Quando dichiari di adorare la Premier League, c’è sempre quello che la sa lunga e ti dice “sì, ma non dirmi che il Brighton è meglio del Cagliari”. Vero. Parliamone. Il fatto è che la Premier è attraente esteticamente. L’avete visto il logo? L’avete scaricata l’app? Avete notato font e colori scelti? Un contesto magnifico, una gioia per gli occhi. Una cornice che rende il Newcastle di Benítez migliore del Sassuolo di De Zerbi agli occhi di chi guarda, che poi lo sia o meno conta relativamente. L’immagine coordinata della Premier non è frutto del caso. L’ha progettata nel 2017 DesignStudio, la stessa agenzia che si occupa dell’immagine di Airbnb e di Twitter, tanto per fare due esempi celebri, e a cui, da quest’anno, è stata affidata anche quella, splendida, della nuova Champions League. Cercate su Google “brand image LaLiga” e vi uscirà il magnifico lavoro fatto qualche tempo fa da IS Creative Studio per il campionato spagnolo (che in nome del brand nel 2015 ha cambiato addirittura nome). E fate lo stesso con la Bundesliga, il cui rebranding è stato affidato nel 2016 agli argentini di Nxtid, coloro che si sono occupati del “vestito” di giganti come Fox, Ericsson, NatGeo. Il nostro dramma, davvero tutto italiano, sembra essere a monte, e cioè nella comprensione del problema, nel sapere cogliere l’importanza strategica, oggi, del restituire un’esperienza piacevole esteticamente.

Eppure viviamo immersi in un contesto in cui trionfano giganti come Apple e Samsung, che mettono proprio il design dell’esperienza e la sua relativa forza estetica al centro dei propri vincenti modelli di business. Frequentiamo un mondo, per restare allo sport, dove trionfa, non da poco, la spettacolarità dell’Nba, e dove ormai il driver principale verso le nuove generazioni è spesso quello del gaming, raffinatissimo esteticamente e a livello di progettazione. È mai possibile che chi guida un’impresa importante come la Serie A non se ne renda conto? Eppure basterebbe guardare a quello che fanno i più evoluti fra i nostri club, col lavoro illuminato e rivoluzionario fatto dalla Juve sulla propria immagine nel 2017, ad esempio.
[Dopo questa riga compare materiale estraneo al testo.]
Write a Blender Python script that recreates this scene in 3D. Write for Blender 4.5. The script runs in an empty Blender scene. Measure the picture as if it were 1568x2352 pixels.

Oppure, per restare in Italia, si potrebbe dare un’occhiata più attenta alla nuova eccellente immagine coordinata di SkySport, o a quella di DAZN, e pesare quanto sia strategico per loro. Questo è il punto: alla Serie A manca un art director. In Italia non ne mancano di bravi, si potrebbe fare un lavoro eccellente. A patto di rendersene conto.